What McGuane has achieved on this journey through his life, most of it lived with a fly rod in hand, is a compelling portrait of joyful, healthy obsession. That is achieved through the old-fashioned journeyman's craft of good observation, intelligent analysis and occasional, side-splitting wryness, like this: "You announce it has been a trying day [on the river]. Then someone else says it is just nice to get out. Irrationally, you wonder how you can get even for that remark."

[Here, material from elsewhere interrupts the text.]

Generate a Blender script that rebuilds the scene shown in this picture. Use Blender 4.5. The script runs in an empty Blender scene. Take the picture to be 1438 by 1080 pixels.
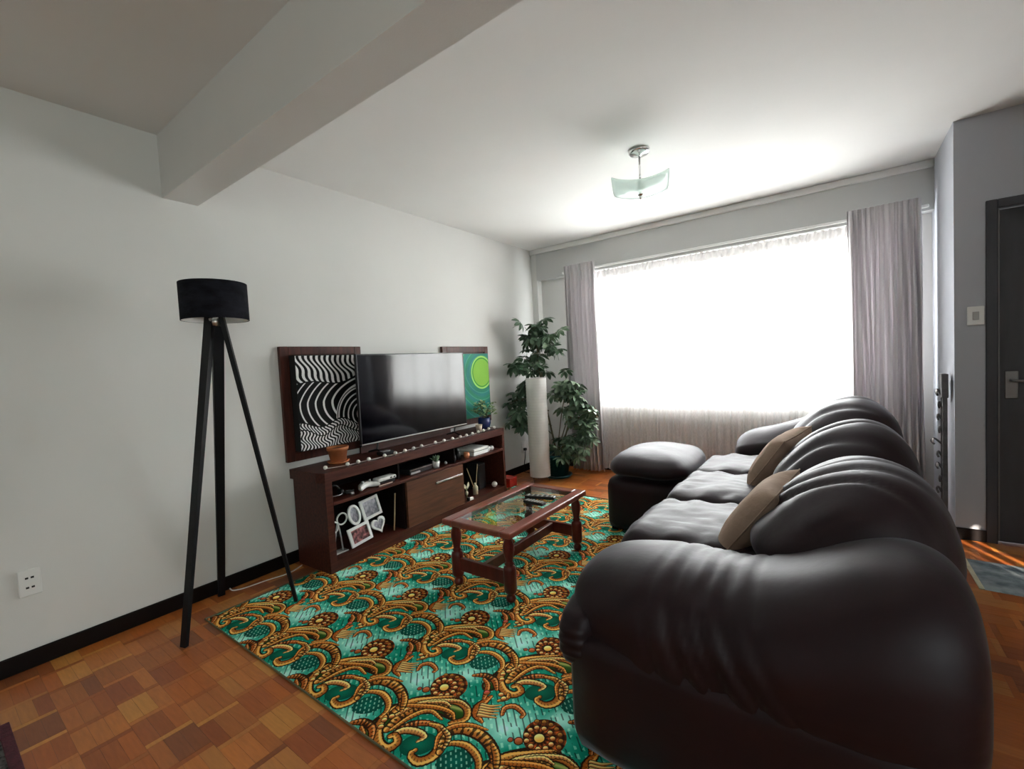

Most of us who have a deep connection to moving water ("my heart pounds for a glimpse of moving water," McGuane confesses) are always prone to taking our grand pursuit too seriously. "We bridle at hearing it described as a sport, but we're too timid to call it art," McGuane explains on our behalf. But while most of us, whitewater kayakers at least, secretly think of ourselves as Godlike compared to the man in the city, and never speak about our obsessions in settings near lawn mowers or newspapers (we'd be unable to, we'd cheapen it… they'd never understand), McGuane tries the impossible: to relate the practice of his own art to civilians, with all the enthusiasm it engenders in him. And, perhaps even more dauntingly, to fellow anglers -- the bums, addicts and maniacs.

He comes as near as anyone has to bringing his world to life -- as near as Thoreau came to defining the liberty of free-holding by a lake; as near as James Dickie came to painting the haunting power of a river; and as near as Hemingway, Dickens and Raban came to describing man as seafarer. His achievement is to paint that vivid picture -- a landscape in oil with a Dutch master sky -- without the cloying self-conscious romanticism that sometimes accompanies such endeavors. In that, McGuane rises above the status of craftsman to something higher. The Longest Silence is veined with the sort of darkly benevolent prose magic that can only come from a lifetime of wanton enthusiasm. That, and a way with words. And for that book alone, he has earned a place on my long list of the soul of people who, in some unintended, mysterious way, need to be acknowledged -- and thanked.